Work instructions.
Your task is to retype, word for word, the lines from the start of the data through the line holding "random.seed(4)". Do not include the pictures.

Data entries.
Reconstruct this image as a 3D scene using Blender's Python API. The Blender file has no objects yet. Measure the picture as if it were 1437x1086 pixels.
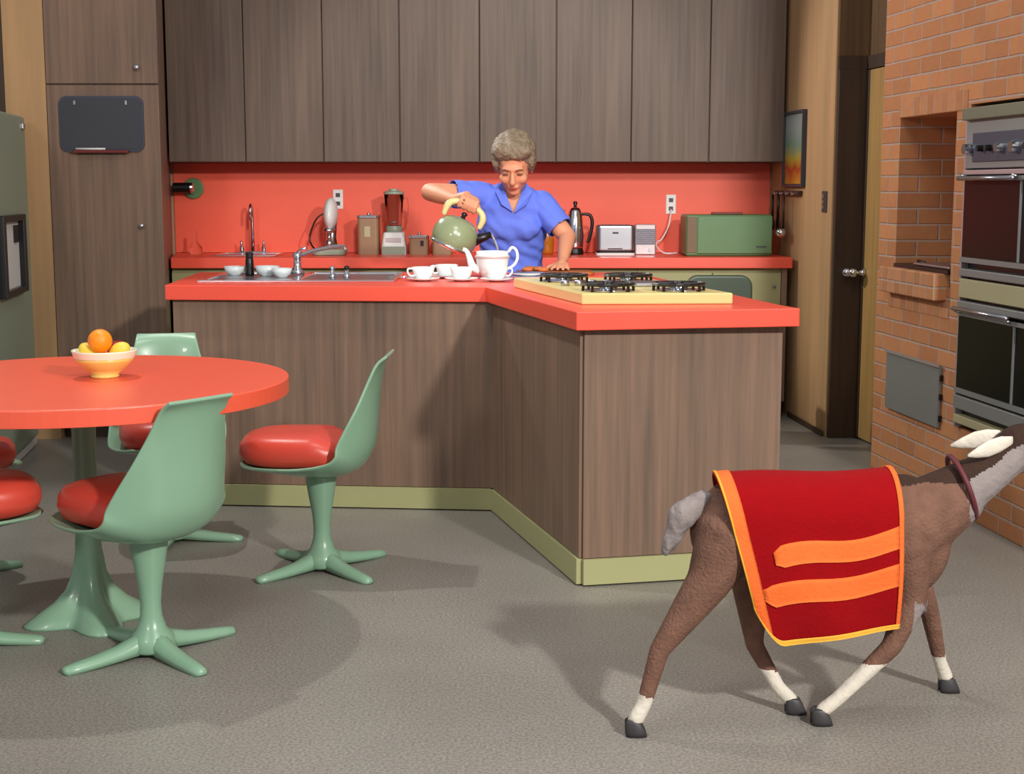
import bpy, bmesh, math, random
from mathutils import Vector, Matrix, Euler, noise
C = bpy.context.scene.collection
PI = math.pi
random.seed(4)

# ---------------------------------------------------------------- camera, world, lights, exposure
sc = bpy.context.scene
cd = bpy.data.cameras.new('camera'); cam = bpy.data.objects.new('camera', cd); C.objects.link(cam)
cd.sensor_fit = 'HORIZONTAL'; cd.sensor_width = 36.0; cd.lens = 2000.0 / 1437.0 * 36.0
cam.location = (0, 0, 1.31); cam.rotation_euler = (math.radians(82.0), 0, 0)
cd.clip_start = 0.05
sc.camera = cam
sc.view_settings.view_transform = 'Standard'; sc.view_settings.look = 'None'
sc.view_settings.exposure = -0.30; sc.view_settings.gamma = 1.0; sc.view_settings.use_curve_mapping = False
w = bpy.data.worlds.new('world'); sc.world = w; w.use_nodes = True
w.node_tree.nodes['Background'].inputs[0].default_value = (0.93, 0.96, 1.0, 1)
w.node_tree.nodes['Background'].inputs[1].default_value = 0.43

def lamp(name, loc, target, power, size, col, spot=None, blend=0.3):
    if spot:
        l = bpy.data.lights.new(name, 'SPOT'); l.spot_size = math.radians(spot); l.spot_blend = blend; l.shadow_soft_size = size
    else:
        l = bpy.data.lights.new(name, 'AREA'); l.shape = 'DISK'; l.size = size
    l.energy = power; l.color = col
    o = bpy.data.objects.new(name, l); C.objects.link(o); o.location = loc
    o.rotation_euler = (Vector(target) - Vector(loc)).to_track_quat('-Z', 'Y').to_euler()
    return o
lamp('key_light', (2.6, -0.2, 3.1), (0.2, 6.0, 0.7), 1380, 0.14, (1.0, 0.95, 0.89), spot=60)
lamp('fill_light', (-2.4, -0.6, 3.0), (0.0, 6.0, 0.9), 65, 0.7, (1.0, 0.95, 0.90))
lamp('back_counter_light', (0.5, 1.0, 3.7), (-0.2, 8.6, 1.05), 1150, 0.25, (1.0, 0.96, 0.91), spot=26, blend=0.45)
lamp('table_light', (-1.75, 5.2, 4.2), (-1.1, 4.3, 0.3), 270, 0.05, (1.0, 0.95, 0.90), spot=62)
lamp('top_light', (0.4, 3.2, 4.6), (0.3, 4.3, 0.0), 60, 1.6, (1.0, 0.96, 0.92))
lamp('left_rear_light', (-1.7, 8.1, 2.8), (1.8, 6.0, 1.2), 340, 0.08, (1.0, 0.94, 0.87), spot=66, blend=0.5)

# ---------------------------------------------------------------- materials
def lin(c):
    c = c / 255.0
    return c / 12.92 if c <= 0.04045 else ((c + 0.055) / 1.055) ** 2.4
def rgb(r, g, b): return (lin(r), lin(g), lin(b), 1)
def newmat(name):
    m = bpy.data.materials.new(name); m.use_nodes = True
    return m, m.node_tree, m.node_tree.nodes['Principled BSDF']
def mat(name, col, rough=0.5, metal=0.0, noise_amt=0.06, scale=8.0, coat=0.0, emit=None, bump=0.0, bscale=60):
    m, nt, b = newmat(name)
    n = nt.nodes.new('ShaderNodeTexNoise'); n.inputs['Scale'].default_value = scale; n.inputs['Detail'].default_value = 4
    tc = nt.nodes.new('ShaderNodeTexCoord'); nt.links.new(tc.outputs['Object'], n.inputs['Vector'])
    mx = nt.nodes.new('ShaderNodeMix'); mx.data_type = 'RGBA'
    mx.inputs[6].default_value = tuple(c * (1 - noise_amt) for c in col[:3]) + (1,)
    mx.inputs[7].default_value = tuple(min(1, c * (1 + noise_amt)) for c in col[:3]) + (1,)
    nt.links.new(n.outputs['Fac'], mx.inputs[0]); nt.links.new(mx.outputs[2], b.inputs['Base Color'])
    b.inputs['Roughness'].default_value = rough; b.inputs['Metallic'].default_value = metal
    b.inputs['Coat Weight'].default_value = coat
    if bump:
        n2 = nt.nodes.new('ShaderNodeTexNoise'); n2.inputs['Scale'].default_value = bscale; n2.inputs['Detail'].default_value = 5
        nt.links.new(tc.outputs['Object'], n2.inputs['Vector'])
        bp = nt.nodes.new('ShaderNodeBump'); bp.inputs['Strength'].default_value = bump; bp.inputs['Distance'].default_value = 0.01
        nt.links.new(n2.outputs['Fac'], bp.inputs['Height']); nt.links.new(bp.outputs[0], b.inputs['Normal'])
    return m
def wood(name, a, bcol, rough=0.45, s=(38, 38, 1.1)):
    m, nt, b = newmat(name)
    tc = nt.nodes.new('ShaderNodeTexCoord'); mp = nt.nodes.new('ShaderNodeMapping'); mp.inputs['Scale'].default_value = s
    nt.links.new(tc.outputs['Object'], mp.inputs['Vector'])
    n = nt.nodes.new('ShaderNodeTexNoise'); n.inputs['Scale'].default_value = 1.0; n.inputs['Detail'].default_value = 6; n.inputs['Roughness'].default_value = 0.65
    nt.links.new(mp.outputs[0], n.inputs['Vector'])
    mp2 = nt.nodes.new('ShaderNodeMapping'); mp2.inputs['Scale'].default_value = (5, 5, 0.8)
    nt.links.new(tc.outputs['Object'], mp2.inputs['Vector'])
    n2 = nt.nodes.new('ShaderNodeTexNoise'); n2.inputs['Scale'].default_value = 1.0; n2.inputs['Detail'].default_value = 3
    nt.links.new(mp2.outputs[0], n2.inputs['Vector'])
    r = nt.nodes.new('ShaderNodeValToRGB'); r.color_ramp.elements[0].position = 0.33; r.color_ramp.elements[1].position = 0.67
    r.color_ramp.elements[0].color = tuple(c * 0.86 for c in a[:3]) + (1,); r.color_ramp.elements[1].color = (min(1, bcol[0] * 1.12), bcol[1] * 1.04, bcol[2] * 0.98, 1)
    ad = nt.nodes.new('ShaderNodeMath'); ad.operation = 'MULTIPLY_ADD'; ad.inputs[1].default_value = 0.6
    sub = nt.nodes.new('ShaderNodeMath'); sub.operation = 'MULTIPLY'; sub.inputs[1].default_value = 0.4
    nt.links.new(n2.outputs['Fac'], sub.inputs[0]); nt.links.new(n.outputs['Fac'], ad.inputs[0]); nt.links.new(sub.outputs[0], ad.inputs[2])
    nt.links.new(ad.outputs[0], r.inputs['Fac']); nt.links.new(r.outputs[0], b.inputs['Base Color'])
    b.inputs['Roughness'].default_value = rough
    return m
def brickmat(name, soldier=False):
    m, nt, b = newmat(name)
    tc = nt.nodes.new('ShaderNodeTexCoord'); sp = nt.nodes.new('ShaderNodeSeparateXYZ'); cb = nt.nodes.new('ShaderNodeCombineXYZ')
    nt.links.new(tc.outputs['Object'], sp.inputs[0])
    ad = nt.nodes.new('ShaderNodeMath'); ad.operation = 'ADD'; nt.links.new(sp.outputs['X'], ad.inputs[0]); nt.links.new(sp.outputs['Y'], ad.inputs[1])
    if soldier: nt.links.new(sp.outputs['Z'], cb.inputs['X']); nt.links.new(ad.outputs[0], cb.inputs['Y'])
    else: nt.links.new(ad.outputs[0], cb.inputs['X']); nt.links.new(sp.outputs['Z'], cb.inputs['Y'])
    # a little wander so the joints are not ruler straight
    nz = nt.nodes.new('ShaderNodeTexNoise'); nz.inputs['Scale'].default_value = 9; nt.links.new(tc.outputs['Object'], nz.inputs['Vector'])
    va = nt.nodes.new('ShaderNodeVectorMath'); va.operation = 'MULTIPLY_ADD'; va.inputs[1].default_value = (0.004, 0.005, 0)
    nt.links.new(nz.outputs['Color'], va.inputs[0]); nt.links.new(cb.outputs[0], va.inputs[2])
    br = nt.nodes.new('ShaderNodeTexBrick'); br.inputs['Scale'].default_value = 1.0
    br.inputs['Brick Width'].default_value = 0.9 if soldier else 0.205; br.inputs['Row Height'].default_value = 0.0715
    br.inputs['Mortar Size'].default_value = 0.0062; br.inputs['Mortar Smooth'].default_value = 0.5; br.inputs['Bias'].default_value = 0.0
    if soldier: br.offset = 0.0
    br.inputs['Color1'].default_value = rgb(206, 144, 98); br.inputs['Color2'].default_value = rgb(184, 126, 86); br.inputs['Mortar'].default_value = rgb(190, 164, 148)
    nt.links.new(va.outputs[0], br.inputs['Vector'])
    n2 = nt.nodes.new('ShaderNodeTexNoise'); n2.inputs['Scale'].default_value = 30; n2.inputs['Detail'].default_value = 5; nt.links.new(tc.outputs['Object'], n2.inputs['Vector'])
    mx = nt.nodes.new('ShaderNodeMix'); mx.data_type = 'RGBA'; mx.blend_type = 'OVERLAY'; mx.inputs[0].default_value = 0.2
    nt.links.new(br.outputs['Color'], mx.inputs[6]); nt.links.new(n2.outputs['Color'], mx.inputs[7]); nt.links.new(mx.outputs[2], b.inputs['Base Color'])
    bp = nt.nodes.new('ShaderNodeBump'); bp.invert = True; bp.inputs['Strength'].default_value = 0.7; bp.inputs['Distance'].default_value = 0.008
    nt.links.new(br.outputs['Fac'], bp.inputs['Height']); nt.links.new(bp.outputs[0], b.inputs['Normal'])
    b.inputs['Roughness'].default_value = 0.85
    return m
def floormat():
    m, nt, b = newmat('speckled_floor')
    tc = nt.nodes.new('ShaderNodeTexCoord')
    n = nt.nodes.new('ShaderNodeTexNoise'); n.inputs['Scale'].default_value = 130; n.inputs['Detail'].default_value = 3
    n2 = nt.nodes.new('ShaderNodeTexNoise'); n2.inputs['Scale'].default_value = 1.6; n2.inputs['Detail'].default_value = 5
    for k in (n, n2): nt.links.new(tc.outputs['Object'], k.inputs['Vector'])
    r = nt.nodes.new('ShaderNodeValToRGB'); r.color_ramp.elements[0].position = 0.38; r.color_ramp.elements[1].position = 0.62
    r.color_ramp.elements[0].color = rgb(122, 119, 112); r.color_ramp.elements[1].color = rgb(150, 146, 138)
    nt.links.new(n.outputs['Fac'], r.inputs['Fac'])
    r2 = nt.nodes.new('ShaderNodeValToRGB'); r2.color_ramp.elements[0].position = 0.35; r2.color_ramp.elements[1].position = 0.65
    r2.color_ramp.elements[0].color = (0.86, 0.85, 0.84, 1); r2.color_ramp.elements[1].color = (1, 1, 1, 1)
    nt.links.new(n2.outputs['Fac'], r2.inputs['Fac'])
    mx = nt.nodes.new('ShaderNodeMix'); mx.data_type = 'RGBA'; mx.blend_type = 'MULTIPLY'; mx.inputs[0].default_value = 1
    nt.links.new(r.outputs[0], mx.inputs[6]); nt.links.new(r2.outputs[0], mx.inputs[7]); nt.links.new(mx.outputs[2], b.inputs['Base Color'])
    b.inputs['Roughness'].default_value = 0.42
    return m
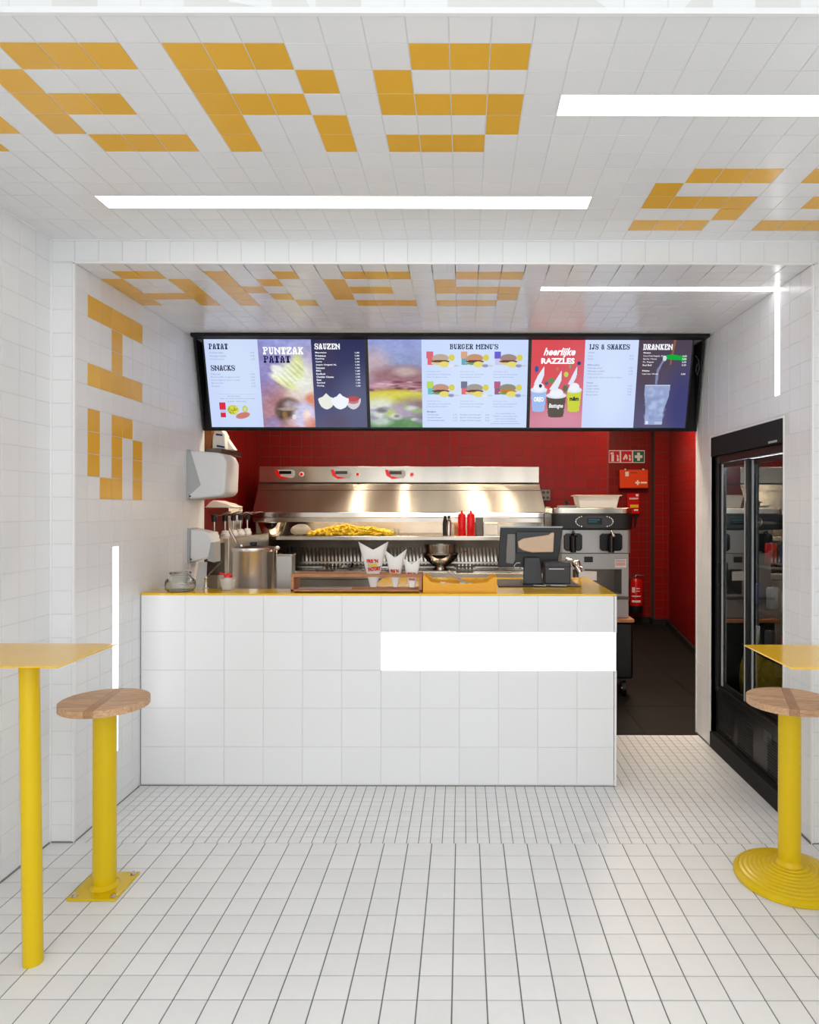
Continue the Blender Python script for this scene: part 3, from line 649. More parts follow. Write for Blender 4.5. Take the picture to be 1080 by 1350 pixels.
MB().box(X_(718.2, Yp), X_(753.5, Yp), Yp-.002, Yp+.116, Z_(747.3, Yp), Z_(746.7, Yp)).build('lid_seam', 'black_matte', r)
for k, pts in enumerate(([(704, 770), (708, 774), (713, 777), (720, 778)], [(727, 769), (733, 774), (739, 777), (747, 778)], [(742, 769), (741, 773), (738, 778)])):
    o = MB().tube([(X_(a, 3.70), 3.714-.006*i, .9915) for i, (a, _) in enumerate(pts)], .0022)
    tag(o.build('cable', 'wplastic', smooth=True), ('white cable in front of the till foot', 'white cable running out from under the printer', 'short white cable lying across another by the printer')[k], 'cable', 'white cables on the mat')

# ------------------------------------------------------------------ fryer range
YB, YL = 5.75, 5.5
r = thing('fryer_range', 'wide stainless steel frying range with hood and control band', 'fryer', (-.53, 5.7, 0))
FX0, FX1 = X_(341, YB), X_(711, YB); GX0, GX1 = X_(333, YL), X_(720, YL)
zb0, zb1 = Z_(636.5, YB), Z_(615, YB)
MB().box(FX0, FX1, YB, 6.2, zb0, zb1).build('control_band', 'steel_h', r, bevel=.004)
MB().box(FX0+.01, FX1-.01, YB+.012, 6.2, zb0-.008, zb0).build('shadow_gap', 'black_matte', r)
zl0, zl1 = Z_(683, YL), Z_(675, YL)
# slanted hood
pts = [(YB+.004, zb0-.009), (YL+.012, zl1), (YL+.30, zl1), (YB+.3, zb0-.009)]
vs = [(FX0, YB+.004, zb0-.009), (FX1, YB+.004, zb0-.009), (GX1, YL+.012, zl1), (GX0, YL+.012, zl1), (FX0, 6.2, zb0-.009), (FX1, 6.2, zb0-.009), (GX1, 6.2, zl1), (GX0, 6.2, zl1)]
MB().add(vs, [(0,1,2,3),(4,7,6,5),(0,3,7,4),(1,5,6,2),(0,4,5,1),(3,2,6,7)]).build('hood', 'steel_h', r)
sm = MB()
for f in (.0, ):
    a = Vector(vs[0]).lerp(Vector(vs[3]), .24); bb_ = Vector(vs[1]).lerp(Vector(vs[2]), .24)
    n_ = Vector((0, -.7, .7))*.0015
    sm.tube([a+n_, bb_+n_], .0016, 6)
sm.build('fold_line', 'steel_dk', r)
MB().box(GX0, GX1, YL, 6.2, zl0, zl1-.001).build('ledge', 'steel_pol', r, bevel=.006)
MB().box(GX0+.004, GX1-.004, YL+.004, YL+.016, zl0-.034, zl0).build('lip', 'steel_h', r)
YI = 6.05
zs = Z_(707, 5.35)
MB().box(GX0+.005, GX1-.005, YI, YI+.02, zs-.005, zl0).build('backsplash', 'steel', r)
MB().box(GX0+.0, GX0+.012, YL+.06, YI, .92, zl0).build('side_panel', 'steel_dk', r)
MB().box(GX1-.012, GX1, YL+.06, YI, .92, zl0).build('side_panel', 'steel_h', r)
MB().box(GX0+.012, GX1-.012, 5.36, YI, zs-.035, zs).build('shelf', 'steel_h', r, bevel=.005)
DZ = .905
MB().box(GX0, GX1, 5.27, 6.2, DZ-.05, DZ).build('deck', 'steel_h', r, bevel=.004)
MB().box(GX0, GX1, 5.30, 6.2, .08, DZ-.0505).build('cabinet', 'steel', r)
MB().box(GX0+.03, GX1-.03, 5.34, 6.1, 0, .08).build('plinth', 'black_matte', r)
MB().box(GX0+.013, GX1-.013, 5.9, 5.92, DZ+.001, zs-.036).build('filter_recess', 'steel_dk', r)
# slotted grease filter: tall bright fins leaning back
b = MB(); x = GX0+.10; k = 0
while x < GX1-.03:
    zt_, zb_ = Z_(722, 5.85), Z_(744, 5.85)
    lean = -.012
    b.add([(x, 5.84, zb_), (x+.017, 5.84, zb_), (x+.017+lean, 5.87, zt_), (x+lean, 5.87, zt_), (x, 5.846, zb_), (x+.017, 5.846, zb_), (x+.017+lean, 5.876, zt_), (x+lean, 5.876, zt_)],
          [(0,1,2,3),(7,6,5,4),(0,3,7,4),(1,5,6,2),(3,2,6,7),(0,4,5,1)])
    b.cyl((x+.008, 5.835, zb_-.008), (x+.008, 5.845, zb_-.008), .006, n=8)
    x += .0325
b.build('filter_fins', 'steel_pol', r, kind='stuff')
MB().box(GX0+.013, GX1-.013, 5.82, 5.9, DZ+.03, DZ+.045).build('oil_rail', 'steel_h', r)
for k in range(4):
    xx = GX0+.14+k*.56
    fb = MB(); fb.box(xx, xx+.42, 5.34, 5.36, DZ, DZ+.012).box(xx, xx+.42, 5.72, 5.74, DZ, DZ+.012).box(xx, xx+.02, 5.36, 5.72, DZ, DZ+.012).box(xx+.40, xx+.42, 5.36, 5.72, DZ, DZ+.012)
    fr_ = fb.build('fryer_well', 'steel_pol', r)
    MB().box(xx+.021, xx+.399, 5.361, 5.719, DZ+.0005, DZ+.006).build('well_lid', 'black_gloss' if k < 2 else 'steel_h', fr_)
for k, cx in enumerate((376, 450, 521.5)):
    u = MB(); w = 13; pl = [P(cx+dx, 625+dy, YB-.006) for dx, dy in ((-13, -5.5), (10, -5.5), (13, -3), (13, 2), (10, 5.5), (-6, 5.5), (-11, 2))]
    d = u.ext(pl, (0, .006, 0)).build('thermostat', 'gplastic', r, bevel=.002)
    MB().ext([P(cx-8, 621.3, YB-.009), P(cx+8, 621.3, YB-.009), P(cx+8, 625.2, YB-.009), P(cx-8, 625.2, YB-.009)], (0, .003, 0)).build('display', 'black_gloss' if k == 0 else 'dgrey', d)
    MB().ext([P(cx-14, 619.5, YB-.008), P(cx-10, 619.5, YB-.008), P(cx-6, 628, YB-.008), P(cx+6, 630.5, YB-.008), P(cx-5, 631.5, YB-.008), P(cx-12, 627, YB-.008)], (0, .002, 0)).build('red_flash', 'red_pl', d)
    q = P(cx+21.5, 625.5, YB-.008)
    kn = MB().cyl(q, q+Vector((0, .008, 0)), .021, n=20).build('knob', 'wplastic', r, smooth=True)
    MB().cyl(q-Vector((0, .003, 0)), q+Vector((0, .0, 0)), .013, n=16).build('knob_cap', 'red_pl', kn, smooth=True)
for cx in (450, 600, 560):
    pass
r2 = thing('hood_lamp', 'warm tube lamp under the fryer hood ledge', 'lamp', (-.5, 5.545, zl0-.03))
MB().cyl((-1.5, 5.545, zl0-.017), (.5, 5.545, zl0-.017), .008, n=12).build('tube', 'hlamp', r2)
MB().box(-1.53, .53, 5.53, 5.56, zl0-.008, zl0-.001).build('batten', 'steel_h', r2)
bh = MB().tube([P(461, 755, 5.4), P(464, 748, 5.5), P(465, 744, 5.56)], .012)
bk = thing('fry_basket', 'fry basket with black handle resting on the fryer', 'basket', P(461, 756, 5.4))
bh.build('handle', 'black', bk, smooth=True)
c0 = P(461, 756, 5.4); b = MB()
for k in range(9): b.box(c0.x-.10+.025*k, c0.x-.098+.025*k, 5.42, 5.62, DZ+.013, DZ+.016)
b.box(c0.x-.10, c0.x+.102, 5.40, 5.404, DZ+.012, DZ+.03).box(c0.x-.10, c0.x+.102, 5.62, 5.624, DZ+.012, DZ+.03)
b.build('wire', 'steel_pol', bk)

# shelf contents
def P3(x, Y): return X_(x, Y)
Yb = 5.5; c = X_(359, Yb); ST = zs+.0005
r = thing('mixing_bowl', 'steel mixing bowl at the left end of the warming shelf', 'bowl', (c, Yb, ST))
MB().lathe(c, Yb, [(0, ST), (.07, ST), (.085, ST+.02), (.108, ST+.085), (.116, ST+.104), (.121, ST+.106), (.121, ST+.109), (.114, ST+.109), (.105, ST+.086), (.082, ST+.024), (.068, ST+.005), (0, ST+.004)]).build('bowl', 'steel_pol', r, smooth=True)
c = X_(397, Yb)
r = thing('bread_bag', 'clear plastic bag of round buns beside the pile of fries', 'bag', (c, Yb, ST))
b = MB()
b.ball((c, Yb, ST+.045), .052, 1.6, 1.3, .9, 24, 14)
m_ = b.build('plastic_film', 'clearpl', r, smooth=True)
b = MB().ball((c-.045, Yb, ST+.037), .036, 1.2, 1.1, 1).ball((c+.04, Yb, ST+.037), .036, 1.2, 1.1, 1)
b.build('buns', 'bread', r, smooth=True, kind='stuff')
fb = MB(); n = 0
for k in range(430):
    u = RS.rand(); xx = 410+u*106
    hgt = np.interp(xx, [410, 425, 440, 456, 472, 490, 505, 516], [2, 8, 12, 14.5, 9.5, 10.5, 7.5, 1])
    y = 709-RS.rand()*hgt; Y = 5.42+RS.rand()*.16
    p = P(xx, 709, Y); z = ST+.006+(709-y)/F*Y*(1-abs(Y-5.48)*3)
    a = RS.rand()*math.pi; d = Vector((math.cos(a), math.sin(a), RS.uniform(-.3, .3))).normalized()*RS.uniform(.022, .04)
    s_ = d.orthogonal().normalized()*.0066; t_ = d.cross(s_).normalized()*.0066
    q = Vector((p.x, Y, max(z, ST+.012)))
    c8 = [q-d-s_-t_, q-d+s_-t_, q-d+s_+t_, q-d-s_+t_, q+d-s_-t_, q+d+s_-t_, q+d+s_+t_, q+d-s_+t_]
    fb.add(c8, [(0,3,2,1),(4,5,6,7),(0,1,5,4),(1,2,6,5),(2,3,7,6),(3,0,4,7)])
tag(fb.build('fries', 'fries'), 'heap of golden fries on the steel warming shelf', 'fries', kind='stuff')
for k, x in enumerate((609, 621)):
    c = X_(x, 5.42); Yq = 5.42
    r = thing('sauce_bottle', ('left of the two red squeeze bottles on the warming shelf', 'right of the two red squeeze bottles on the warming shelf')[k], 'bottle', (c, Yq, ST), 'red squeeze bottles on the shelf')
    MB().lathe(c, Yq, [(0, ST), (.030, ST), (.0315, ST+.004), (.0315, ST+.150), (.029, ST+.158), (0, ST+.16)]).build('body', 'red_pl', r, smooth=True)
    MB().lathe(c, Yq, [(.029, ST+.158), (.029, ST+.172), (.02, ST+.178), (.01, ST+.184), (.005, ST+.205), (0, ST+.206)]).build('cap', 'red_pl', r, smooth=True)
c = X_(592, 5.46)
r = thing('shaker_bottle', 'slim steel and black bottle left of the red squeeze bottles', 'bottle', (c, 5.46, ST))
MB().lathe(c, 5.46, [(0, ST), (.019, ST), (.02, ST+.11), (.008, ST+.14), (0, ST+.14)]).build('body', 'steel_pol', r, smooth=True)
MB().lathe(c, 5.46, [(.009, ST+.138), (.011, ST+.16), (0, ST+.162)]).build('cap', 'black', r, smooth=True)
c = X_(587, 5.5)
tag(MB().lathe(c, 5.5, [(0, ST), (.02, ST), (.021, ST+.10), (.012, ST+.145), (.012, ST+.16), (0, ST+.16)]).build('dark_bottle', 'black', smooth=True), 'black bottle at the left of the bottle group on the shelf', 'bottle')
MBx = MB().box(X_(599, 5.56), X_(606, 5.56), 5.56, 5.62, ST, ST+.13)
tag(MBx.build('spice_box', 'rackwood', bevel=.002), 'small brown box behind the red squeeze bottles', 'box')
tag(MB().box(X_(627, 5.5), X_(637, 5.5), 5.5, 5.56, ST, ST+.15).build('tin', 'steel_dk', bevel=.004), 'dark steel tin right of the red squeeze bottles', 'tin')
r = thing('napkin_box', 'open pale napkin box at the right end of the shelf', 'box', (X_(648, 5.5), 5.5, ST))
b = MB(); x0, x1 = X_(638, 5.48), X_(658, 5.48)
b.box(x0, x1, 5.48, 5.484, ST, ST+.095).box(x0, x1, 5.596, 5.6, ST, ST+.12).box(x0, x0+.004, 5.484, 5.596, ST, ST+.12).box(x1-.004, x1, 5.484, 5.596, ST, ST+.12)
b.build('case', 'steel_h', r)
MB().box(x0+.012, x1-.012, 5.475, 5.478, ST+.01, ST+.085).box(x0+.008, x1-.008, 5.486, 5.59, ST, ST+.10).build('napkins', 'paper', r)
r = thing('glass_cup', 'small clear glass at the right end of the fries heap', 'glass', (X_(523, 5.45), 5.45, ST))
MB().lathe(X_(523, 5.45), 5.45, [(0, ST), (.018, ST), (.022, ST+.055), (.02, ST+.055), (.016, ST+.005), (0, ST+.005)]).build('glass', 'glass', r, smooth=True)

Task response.
Reconstruct this image as a 3D scene using Blender's Python API. The Blender file has no objects yet. Measure the picture as if it were 1437x1086 pixels.
import bpy, bmesh, math, random
from mathutils import Vector, Matrix, Euler, noise
C = bpy.context.scene.collection
PI = math.pi
random.seed(4)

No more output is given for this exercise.